Ce soir, dépaysement avec le piano solo d'Othmar.
Othmar Schoeck: Sämtliche Klavierwerke (Jean Louis Steuerman)Je ne savais pas à quoi m'attendre, après la surprise de
Gaselen... Et je ne suis pas déçu, du coup, cela ne ressemble à rien que je connaisse de son catalogue employant du piano.
Le gros du programme est représenté par
Ritornelle und Fughetten. Ma méconnaissance de la littérature pianistique m'empêchera de donner suffisamment de références éclairées, mais j'y entends du
Bach romantisé avec des fausses notes. Les ritournelles sont surprenantes, et généralement dépouillées ou lentes. Une jolie chose consonnante comme la No. 1 subit des ralentissements et des pauses de plus en étranges vers la fin... Le carillon de la No. 2 subit des glissements... La No. 3 est en course effrenée (Bach à Vincennes), la No. 5 démarre dans un romantisme nostalgique bon teint, avant d'offrir des effets plus modernes, la No. 6 est une sorte de tintanabulement dans le silence, quelque chose de très dépouillé (je pensais à
Killmayer en sachant que ce n'est pas cela), beau déploiement véloce dans la No. 7. Et plus on avance, plus les ritournelles sont déstructurées et vaporeuses... Les fughetta, tout est dans le nom,
Bach modernisé en format de poche, avec des instabilités ou des accords
néo (la No. 4 et la No. 8 sont assez typiques de cette esthétique), le plus souvent au grand galop mais pas toujours. Mention spéciale à la No. 2 qui démarre comme
When you wish upon a star... La dernière est assez cabossée, le format fugue sonne presque comme une scorie, nonobstant les accords finaux qui rétablissent le genre et la tonalité.
Un cycle étonnant qui m'a donné envie d'y revenir pour essayer d'en mieux comprendre la structure, alors que Bach et le piano ne constituent aucunement des tropismes forts chez moi...
Les Sérénades (Op. 1 et Op. 27) sont d'un langage assez rétro, agrémenté de quelques accidents, la première dans une optique plus romantique, "dramatique" (au sens lisztien) et "cossue" (un espace sonore plus rempli que les pièces à venir). J'avoue un certaine appétence pour les 2 pièces Op. 29. La Consolation regarde définitivement dans le passé (rêverie mélancolique, pas spécialement saillante mais délicieusement apaisée, dans le goût de la No. 1 de
Liszt). La Toccata qui suit laboure tout le clavier à une vitesse stupéfiante. Ce genre d'exercice tenable grâce à une forte dose
de cocaïne d'entraînement régulier ne manque jamais de m'étonner.

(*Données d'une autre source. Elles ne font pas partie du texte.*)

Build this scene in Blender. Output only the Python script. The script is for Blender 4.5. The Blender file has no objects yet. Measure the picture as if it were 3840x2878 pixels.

La valse Woo 32 est un bonbon de salon,
Souvenirs de Brissago, avec ses trémolos, donne l'impression d'un vieux film de vacances à la plage, et
Sorrento a d'étranges échos de Yann Tiersen mêlés de rengaine mélancolique.
Je ne sais pas à qui s'adresse ce disque, ni si les amateurs de piano y trouveront leur compte (ce n'est ni brillant ni saillant, et peut-être pas très original), mais de constater l'ambitus de Schoeck qui ne cesse jamais de m'étonner a constitué le moteur, et en fin de compte même pas le prix, de mon exploration ce soir.
Bonus : Das Wandbild: The mechanical ClockThe Eye of the Storm: Ferruccio Busoni’s Zurich friends and disciples (Andrew Zolinsky)La pièce discutée plus haut basée sur un livret de
Busoni, complètement inspiré par
E.T.A Hoffmann. Il existe donc ce très court extrait (à peine une minute) de délicate horlogerie, pour piano seul. Le titre ne ment pas, la pièce est parfaitement descriptive, mais ô combien charmante.